The group initially was charged with making a recommendation on the overall jail size by Nov. 22, but instead of setting a cap, it simply recommended that the City Council let Orleans Parish Sheriff Marlin Gusman move ahead with a new 1,438-bed intake and processing facility and close most other facilities. The group then planned to spend several more months on other details before recommending the total number of beds.
The slow pace and contentious atmosphere at Tuesday’s meeting, the first since February, suggested it could be some time before that final decision is reached.
In January, the group broke into pairs to examine specific issues. Gusman and Loyola University professor Michael Cowan are examining the key question of capacity. However, they weren’t among those presenting findings Thursday.
Working group leader Andy Kopplin, Landrieu’s chief administrative officer, said he expected their presentation only “when they are ready.”
Gusman did not discuss the issue Thursday, though he has said he needs more than the 1,438 approved by the council. Cowan said the pair wanted to keep their deliberations private for now.
“I’m not going to comment on the process as we engage in it, until we make the final presentation,” Cowan said, and he was unable to give an estimate as to when that might be.
Meanwhile, the group discussed making changes to the sheriff’s work-release program to reduce the number of inmates from outside Orleans Parish; linking criminal justice funding to the reduction of race disparity in the jail population; and creating a risk-assessment tool, or bond schedule, to reduce disparities among treatment of defendants.
Bond schedules were the most contentious issue of the afternoon. Chief Judge of Criminal District Court Terry Alarcon attacked a plan by Chief Criminal Defender Derwyn Bunton to introduce bond schedules, which would include a risk-assessment instrument designed to assess the flight risk of a defendant before a bond is set.
“Money bond is inherently discriminatory,” Bunton said. “We had to confront the fact that if you got money, you make bond. If you don’t got money, you don’t make bond. You run the risk of sending the affluent, dangerous person home while keeping the poor, not-so-dangerous person in jail.”

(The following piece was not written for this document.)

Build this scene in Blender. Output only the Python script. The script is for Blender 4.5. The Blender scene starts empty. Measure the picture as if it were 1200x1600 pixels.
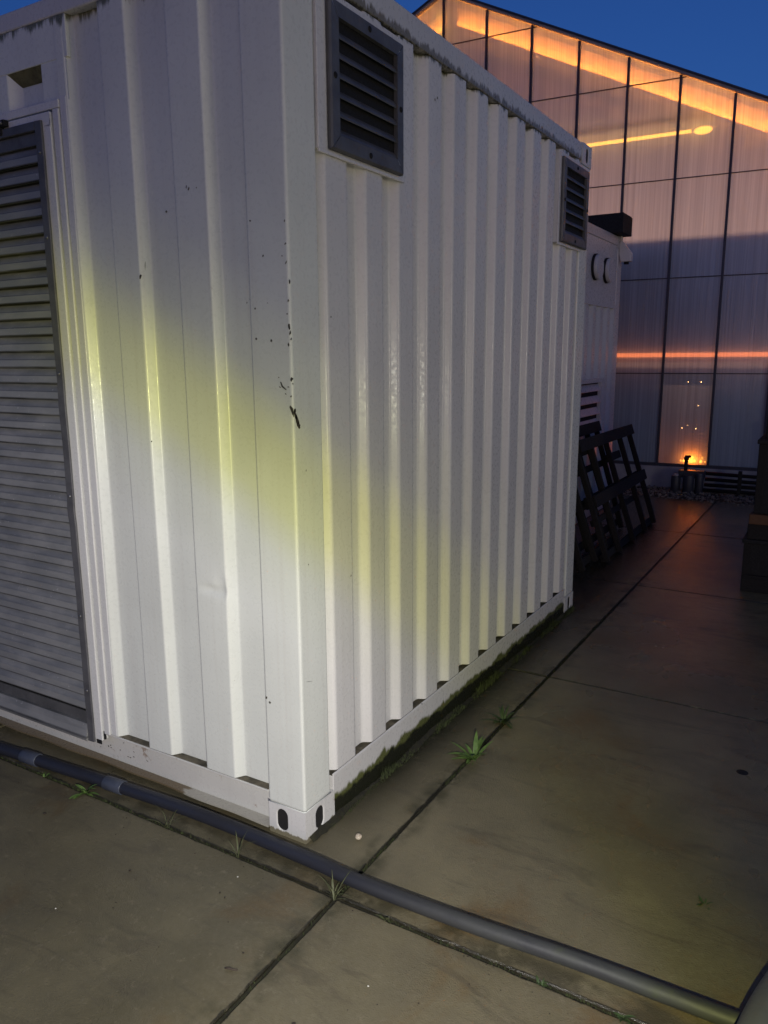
import bpy, math, random
from mathutils import Vector, Matrix
R = math.radians
SC = bpy.context.scene
COL = SC.collection
random.seed(7)

# ------------------------------------------------------------------ camera
cd = bpy.data.cameras.new('camera'); cam = bpy.data.objects.new('camera', cd); COL.objects.link(cam)
cam.location = (1.4978, -1.9461, 1.6760)
cam.rotation_euler = (1.37288, 0.00691, 0.53987)
cd.sensor_fit = 'VERTICAL'; cd.sensor_height = 24; cd.lens = 1212.9/1600*24
cd.clip_start = 0.02; cd.clip_end = 3000
SC.camera = cam
SC.view_settings.view_transform = 'Standard'; SC.view_settings.look = 'None'
SC.view_settings.gamma = 1; SC.view_settings.exposure = 0
SC.render.resolution_x = 768; SC.render.resolution_y = 1024

# ------------------------------------------------------------------ world: dusk sky, sun just under the horizon
w = bpy.data.worlds.new('World'); SC.world = w; w.use_nodes = True
nt = w.node_tree; nt.nodes.clear()
sky = nt.nodes.new('ShaderNodeTexSky'); sky.sky_type = 'NISHITA'; sky.sun_disc = False
sky.sun_elevation = R(4.0); sky.sun_rotation = R(160); sky.ozone_density = 5.2; sky.air_density = 1.0
bg = nt.nodes.new('ShaderNodeBackground'); bg.inputs[1].default_value = 0.12
wo = nt.nodes.new('ShaderNodeOutputWorld')
mixw = nt.nodes.new('ShaderNodeMix'); mixw.data_type = 'RGBA'; mixw.blend_type = 'MULTIPLY'
mixw.inputs[0].default_value = 1.0; mixw.inputs[7].default_value = (1.08, .78, 1.08, 1)
nt.links.new(sky.outputs[0], mixw.inputs[6]); nt.links.new(mixw.outputs[2], bg.inputs[0]); nt.links.new(bg.outputs[0], wo.inputs[0])
SKYGAIN = mixw.inputs[7]

# ------------------------------------------------------------------ the hand torch beside the camera: white core with a yellow rim
TL = Vector((1.62, -2.02, 1.43)); TAX = Vector((-0.68412, -0.09916, -0.7226)).normalized()
TORCH_W = 500
ld = bpy.data.lights.new('torch_light', 'POINT'); ld.energy = TORCH_W; ld.shadow_soft_size = 0.012
lo = bpy.data.objects.new('torch_light', ld); COL.objects.link(lo); lo.location = TL
ld.use_nodes = True; lt = ld.node_tree; lt.nodes.clear()
geo = lt.nodes.new('ShaderNodeNewGeometry'); dp = lt.nodes.new('ShaderNodeVectorMath'); dp.operation = 'DOT_PRODUCT'
dp.inputs[1].default_value = TAX
ac = lt.nodes.new('ShaderNodeMath'); ac.operation = 'ARCCOSINE'
dv = lt.nodes.new('ShaderNodeMath'); dv.operation = 'DIVIDE'; dv.inputs[1].default_value = math.pi
cr = lt.nodes.new('ShaderNodeValToRGB'); em = lt.nodes.new('ShaderNodeEmission'); ou = lt.nodes.new('ShaderNodeOutputLight')
lt.links.new(geo.outputs['Incoming'], dp.inputs[0]); lt.links.new(dp.outputs['Value'], ac.inputs[0])
lt.links.new(ac.outputs[0], dv.inputs[0]); lt.links.new(dv.outputs[0], cr.inputs[0]); sy = lt.nodes.new('ShaderNodeSeparateXYZ'); lt.links.new(geo.outputs['Incoming'], sy.inputs[0])
mr = lt.nodes.new('ShaderNodeMapRange'); mr.inputs[1].default_value = .60; mr.inputs[2].default_value = .93; mr.inputs[3].default_value = .5; mr.inputs[4].default_value = 1.9; lt.links.new(sy.outputs['Y'], mr.inputs[0])
wd = lt.nodes.new('ShaderNodeMapRange'); wd.inputs[1].default_value = 67.4/180; wd.inputs[2].default_value = 76.4/180; wd.inputs[3].default_value = 1; lt.links.new(dv.outputs[0], wd.inputs[0]); lt.links.new(mr.outputs[0], wd.inputs[4])
lt.links.new(wd.outputs[0], em.inputs[1]); lt.links.new(cr.outputs[0], em.inputs[0]); lt.links.new(em.outputs[0], ou.inputs[0])
PROFILE = [(0, (.48, .455, .42)), (24, (.55, .53, .485)), (42, (.63, .61, .585)), (48, (.60, .58, .55)), (51.5, (.52, .51, .43)), (54.5, (.43, .425, .16)), (57.5, (.31, .305, .085)),
           (61, (.13, .13, .08)), (66, (.060, .060, .048)), (76, (.034, .033, .028)), (95, (.022, .021, .018)), (140, (.03, .03, .03))]
el = cr.color_ramp.elements
while len(el) > 1: el.remove(el[-1])
for i, (a, c) in enumerate(PROFILE):
    if a > 45: a += 10.36
    e = el[0] if i == 0 else el.new(a/180)
    e.position = a/180; e.color = (*c, 1)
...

Alarcon said he thinks the existing law around bond setting is fine, and that any effort to impose a risk-assessment measure would be “marginalizing the judiciary.”
“I think the law is fine. It’s for the court to consider. And if folks don’t like it, have the law repealed,” Alarcon said.
District Attorney Leon Cannizzaro agreed with Alarcon, saying he thought the existing law allowed judges the appropriate level of discretion.
“Not to say that this is an exercise in futility but I’m leaning in that direction,” Cannizzaro said.
Bunton shot back.
“What we get is a tool that can more accurately measure those populations and their risk factors in reoffending,” Bunton said.
On re-entry programs, Juvenile Judge Ernestine Gray said she was concerned about conducting work release programs for prisoners from around the state. But a letter from the state Department of Public Safety was distributed, expressing concern about reducing the number of current 700 or so prisoners in New Orleans’ work release program to around 250.
Voice of The Ex-Offender’s Norris Henderson said convicts deserved better than a 90-day stint of work release at Gusman’s jail.
“Folks are being musical chaired around the state for the state’s convenience, and at the end of the day, we send them back down to Orleans Parish for 90 days, say to the sheriff, ‘See what you can do.’ That’s a joke,” Henderson said. “We talk about helping people. We gotta meet ‘em a whole lot earlier than this.”
Former Puentes New Orleans director Lucas Diaz represented both his organization and Landrieu’s office at the meeting, having been hired last month to head Landrieu’s Office of Neighborhood Engagement. Diaz’ nametag still identified him as a representative of Puentes, although Kopplin said that Diaz did a “good job of wearing two hats.”
Diaz recommended conducting a detailed study into racial disparities in the criminal justice system, “allowing the community into the process,” establishing goals, and then tying criminal justice funding to performance measures around race.
Diaz suggested that the group use his newly created position to affect change.
Kopplin said he was unready to deliver a scheduled presentation alongside Councilwoman Jackie Clarkson about how to pay for all the possible changes. Likewise, Councilwoman Susan Guidry said that her scheduled presentation about a pre-trial release program with District Attorney Leon Cannizzaro was unfinished.
The group is likely to meet again in two weeks, although a meeting date is yet to be set.
Notice for Monday’s meeting was posted just 25 hours beforehand on the wall outside the meeting room on the 8th floor of City Hall. Though that meets the letter of the state’s open-meetings law, The Lens was unaware of the meeting until Monday despite numerous e-mails to Landrieu’s office seeking clarification on the date and time. The meeting was not among the other official municipal proceedings listed on the city’s website.
When asked whether the last-minute and remote advertisement of the meeting fits with Landrieu’s repeated commitment to government openness, mayoral spokesman Ryan Berni offered no comment.